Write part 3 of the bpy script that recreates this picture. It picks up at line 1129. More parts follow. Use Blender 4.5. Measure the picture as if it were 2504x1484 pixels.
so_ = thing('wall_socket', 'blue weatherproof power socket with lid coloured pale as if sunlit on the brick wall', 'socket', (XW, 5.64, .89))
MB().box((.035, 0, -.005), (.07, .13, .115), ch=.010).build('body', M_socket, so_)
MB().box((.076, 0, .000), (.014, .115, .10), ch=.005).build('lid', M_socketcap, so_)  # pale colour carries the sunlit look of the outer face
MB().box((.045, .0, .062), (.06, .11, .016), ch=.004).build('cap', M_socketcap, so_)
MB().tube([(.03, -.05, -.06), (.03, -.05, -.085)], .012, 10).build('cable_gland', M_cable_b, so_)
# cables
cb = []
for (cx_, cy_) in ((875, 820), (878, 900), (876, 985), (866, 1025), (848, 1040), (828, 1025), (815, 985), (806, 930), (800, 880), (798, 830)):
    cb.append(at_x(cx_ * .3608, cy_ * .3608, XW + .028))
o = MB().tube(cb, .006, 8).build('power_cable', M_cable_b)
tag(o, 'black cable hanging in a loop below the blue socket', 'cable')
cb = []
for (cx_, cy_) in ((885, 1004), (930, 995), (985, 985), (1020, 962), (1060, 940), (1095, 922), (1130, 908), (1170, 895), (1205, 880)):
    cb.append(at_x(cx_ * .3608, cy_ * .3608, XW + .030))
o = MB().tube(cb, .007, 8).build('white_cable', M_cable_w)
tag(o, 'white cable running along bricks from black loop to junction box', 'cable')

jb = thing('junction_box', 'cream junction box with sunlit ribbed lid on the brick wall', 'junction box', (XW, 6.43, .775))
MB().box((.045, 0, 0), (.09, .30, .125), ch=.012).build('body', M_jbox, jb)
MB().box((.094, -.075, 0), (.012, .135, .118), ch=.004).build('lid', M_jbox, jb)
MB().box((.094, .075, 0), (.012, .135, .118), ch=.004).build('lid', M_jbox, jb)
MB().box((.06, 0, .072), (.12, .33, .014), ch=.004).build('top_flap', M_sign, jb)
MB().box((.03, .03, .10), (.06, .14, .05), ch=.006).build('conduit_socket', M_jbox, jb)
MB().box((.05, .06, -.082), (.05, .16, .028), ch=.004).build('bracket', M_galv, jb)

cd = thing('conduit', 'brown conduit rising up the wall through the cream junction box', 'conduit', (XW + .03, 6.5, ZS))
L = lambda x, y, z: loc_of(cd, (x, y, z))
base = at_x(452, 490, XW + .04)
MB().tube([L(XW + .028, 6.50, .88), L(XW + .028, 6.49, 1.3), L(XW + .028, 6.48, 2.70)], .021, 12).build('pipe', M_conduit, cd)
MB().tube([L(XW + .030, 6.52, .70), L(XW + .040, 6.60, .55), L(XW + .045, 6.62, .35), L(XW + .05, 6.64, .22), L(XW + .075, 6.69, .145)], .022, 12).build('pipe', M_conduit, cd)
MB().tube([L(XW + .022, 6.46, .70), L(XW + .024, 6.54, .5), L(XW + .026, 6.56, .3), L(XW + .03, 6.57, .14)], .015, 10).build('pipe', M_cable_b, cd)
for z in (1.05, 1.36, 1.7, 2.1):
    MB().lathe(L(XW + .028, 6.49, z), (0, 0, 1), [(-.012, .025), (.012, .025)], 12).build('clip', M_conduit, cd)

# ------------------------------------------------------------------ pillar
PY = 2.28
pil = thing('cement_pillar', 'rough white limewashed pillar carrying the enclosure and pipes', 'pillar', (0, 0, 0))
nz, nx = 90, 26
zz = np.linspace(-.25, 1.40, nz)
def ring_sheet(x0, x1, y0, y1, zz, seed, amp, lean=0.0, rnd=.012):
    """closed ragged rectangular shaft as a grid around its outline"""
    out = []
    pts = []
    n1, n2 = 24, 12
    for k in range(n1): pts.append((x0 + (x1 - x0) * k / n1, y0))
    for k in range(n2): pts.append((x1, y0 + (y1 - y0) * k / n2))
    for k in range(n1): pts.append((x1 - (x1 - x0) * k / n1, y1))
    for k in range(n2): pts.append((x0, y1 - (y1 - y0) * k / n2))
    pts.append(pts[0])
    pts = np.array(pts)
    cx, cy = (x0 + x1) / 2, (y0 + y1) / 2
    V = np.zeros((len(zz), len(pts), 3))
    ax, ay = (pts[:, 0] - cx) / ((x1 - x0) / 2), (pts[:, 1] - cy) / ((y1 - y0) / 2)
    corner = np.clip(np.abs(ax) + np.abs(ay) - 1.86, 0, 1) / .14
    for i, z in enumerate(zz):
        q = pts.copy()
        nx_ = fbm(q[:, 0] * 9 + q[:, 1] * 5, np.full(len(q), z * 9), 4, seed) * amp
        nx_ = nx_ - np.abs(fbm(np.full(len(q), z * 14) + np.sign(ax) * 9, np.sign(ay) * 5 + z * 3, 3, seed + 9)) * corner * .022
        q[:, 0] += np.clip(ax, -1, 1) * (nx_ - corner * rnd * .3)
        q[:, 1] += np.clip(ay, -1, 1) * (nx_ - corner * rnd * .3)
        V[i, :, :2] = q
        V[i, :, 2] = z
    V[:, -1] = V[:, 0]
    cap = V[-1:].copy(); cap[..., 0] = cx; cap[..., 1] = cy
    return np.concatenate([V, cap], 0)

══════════

**Do this:**
Reproduce every line of the material above exactly.

**Result of the exercise:**
Write part 3 of the bpy script that recreates this picture. It picks up at line 1129. More parts follow. Use Blender 4.5. Measure the picture as if it were 2504x1484 pixels.
so_ = thing('wall_socket', 'blue weatherproof power socket with lid coloured pale as if sunlit on the brick wall', 'socket', (XW, 5.64, .89))
MB().box((.035, 0, -.005), (.07, .13, .115), ch=.010).build('body', M_socket, so_)
MB().box((.076, 0, .000), (.014, .115, .10), ch=.005).build('lid', M_socketcap, so_)  # pale colour carries the sunlit look of the outer face
MB().box((.045, .0, .062), (.06, .11, .016), ch=.004).build('cap', M_socketcap, so_)
MB().tube([(.03, -.05, -.06), (.03, -.05, -.085)], .012, 10).build('cable_gland', M_cable_b, so_)
# cables
cb = []
for (cx_, cy_) in ((875, 820), (878, 900), (876, 985), (866, 1025), (848, 1040), (828, 1025), (815, 985), (806, 930), (800, 880), (798, 830)):
    cb.append(at_x(cx_ * .3608, cy_ * .3608, XW + .028))
o = MB().tube(cb, .006, 8).build('power_cable', M_cable_b)
tag(o, 'black cable hanging in a loop below the blue socket', 'cable')
cb = []
for (cx_, cy_) in ((885, 1004), (930, 995), (985, 985), (1020, 962), (1060, 940), (1095, 922), (1130, 908), (1170, 895), (1205, 880)):
    cb.append(at_x(cx_ * .3608, cy_ * .3608, XW + .030))
o = MB().tube(cb, .007, 8).build('white_cable', M_cable_w)
tag(o, 'white cable running along bricks from black loop to junction box', 'cable')

jb = thing('junction_box', 'cream junction box with sunlit ribbed lid on the brick wall', 'junction box', (XW, 6.43, .775))
MB().box((.045, 0, 0), (.09, .30, .125), ch=.012).build('body', M_jbox, jb)
MB().box((.094, -.075, 0), (.012, .135, .118), ch=.004).build('lid', M_jbox, jb)
MB().box((.094, .075, 0), (.012, .135, .118), ch=.004).build('lid', M_jbox, jb)
MB().box((.06, 0, .072), (.12, .33, .014), ch=.004).build('top_flap', M_sign, jb)
MB().box((.03, .03, .10), (.06, .14, .05), ch=.006).build('conduit_socket', M_jbox, jb)
MB().box((.05, .06, -.082), (.05, .16, .028), ch=.004).build('bracket', M_galv, jb)

cd = thing('conduit', 'brown conduit rising up the wall through the cream junction box', 'conduit', (XW + .03, 6.5, ZS))
L = lambda x, y, z: loc_of(cd, (x, y, z))
base = at_x(452, 490, XW + .04)
MB().tube([L(XW + .028, 6.50, .88), L(XW + .028, 6.49, 1.3), L(XW + .028, 6.48, 2.70)], .021, 12).build('pipe', M_conduit, cd)
MB().tube([L(XW + .030, 6.52, .70), L(XW + .040, 6.60, .55), L(XW + .045, 6.62, .35), L(XW + .05, 6.64, .22), L(XW + .075, 6.69, .145)], .022, 12).build('pipe', M_conduit, cd)
MB().tube([L(XW + .022, 6.46, .70), L(XW + .024, 6.54, .5), L(XW + .026, 6.56, .3), L(XW + .03, 6.57, .14)], .015, 10).build('pipe', M_cable_b, cd)
for z in (1.05, 1.36, 1.7, 2.1):
    MB().lathe(L(XW + .028, 6.49, z), (0, 0, 1), [(-.012, .025), (.012, .025)], 12).build('clip', M_conduit, cd)

# ------------------------------------------------------------------ pillar
PY = 2.28
pil = thing('cement_pillar', 'rough white limewashed pillar carrying the enclosure and pipes', 'pillar', (0, 0, 0))
nz, nx = 90, 26
zz = np.linspace(-.25, 1.40, nz)
def ring_sheet(x0, x1, y0, y1, zz, seed, amp, lean=0.0, rnd=.012):
    """closed ragged rectangular shaft as a grid around its outline"""
    out = []
    pts = []
    n1, n2 = 24, 12
    for k in range(n1): pts.append((x0 + (x1 - x0) * k / n1, y0))
    for k in range(n2): pts.append((x1, y0 + (y1 - y0) * k / n2))
    for k in range(n1): pts.append((x1 - (x1 - x0) * k / n1, y1))
    for k in range(n2): pts.append((x0, y1 - (y1 - y0) * k / n2))
    pts.append(pts[0])
    pts = np.array(pts)
    cx, cy = (x0 + x1) / 2, (y0 + y1) / 2
    V = np.zeros((len(zz), len(pts), 3))
    ax, ay = (pts[:, 0] - cx) / ((x1 - x0) / 2), (pts[:, 1] - cy) / ((y1 - y0) / 2)
    corner = np.clip(np.abs(ax) + np.abs(ay) - 1.86, 0, 1) / .14
    for i, z in enumerate(zz):
        q = pts.copy()
        nx_ = fbm(q[:, 0] * 9 + q[:, 1] * 5, np.full(len(q), z * 9), 4, seed) * amp
        nx_ = nx_ - np.abs(fbm(np.full(len(q), z * 14) + np.sign(ax) * 9, np.sign(ay) * 5 + z * 3, 3, seed + 9)) * corner * .022
        q[:, 0] += np.clip(ax, -1, 1) * (nx_ - corner * rnd * .3)
        q[:, 1] += np.clip(ay, -1, 1) * (nx_ - corner * rnd * .3)
        V[i, :, :2] = q
        V[i, :, 2] = z
    V[:, -1] = V[:, 0]
    cap = V[-1:].copy(); cap[..., 0] = cx; cap[..., 1] = cy
    return np.concatenate([V, cap], 0)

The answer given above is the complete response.